Senate Passes Energy Bill, Cuts RPS and Oil Taxes

After failing to close debate on the Energy Bill, the Senate has passed the Bill by removing the renewable portfolio standard (RPS) and a keeping a $21 billion tax package that gives the oil industry billions in tax breaks. The newly trimmed bill will now head back to the House. It’s expected to be passed early next week before moving on to the White House for the presidential signature. While Bush had threatened to veto the bill, the exclusion of the RPS and new big oil taxes looks to provide a bland enough set of provisions that are palatable to everyone.

The biggest achievement of the bill is the increase in the corporate average fuel economy (CAFE) standard, which raises the average mileage of the auto fleet — including light trucks and SUVs — to 35 mpg by 2020. It also includes provisions to further Bush’s hopes for biofuels, requiring that some 36 billion gallons of renewable fuels be blended into gasoline by 2022.

The RPS would have required utilities to generate 15 percent of their energy from renewable resources; cutting it is a huge blow to utility-level clean tech. Many states, or consortia of states, have their own RPSs in place, but a federally mandated RPS would have pushed large-scale renewables beyond the coasts and into middle America.

While the potential of the first pie-in-sky iteration of the bill was huge for clean tech, with tax breaks pulled from big oil and given to emerging renewables, the current bill still contains some of the most significant environmental and energy legislation since the Clean Air Amendment of 1990.

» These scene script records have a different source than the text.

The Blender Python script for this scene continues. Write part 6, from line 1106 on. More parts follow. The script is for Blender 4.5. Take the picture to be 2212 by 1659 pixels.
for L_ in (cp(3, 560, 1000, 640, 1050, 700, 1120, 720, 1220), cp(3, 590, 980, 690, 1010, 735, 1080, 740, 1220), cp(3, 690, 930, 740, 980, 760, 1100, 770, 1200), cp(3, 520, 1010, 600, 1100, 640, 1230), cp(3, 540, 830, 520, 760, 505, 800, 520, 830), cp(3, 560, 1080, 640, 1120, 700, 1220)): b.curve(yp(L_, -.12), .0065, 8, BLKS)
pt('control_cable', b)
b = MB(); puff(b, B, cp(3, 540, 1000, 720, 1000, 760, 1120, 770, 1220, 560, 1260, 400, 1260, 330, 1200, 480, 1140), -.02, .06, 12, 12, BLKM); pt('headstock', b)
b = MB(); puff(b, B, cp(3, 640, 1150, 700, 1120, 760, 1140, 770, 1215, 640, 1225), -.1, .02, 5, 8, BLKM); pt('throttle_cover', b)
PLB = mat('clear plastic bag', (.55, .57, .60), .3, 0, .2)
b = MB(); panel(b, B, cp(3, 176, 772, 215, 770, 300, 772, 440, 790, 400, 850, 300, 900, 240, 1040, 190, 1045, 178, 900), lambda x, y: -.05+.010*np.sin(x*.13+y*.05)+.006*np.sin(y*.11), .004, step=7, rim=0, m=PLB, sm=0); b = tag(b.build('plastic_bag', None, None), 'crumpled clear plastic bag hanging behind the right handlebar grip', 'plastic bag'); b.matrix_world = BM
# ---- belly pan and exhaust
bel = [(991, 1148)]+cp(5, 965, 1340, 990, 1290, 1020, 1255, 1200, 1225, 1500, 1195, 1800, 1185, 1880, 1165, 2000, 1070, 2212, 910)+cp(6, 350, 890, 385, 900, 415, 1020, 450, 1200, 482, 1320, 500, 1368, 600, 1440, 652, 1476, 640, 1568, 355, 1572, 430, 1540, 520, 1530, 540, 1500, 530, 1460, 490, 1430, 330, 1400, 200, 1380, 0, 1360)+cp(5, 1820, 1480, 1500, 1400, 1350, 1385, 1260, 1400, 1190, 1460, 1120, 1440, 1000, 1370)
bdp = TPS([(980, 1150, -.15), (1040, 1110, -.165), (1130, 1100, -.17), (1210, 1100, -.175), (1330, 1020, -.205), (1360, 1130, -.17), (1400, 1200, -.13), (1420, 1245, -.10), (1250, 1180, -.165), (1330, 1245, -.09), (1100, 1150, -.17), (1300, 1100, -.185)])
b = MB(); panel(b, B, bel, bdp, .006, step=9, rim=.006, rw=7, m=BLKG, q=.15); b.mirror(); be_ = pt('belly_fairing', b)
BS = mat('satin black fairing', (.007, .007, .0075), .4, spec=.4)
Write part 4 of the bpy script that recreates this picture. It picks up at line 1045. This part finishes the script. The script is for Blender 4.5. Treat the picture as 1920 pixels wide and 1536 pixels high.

The American Council for an Energy-Efficient Economy (ACEEE) released a statement saying that this energy bill will save consumers and business $400 billion dollars and reduce U.S. energy consumption by 7 percent and emissions by 9 percent by 2030 relative to their 2007 levels. ACEEE notes that the CAFE standards alone account for 60 percent of those energy savings.

The Senate is also trying to force a vote on the Farm Bill today, which will likely be the last piece of big energy legislation we see for quite a while. While this energy bill is a step in the right direction, it isn’t as big a step as it might have been and it’s unclear when the next step will come.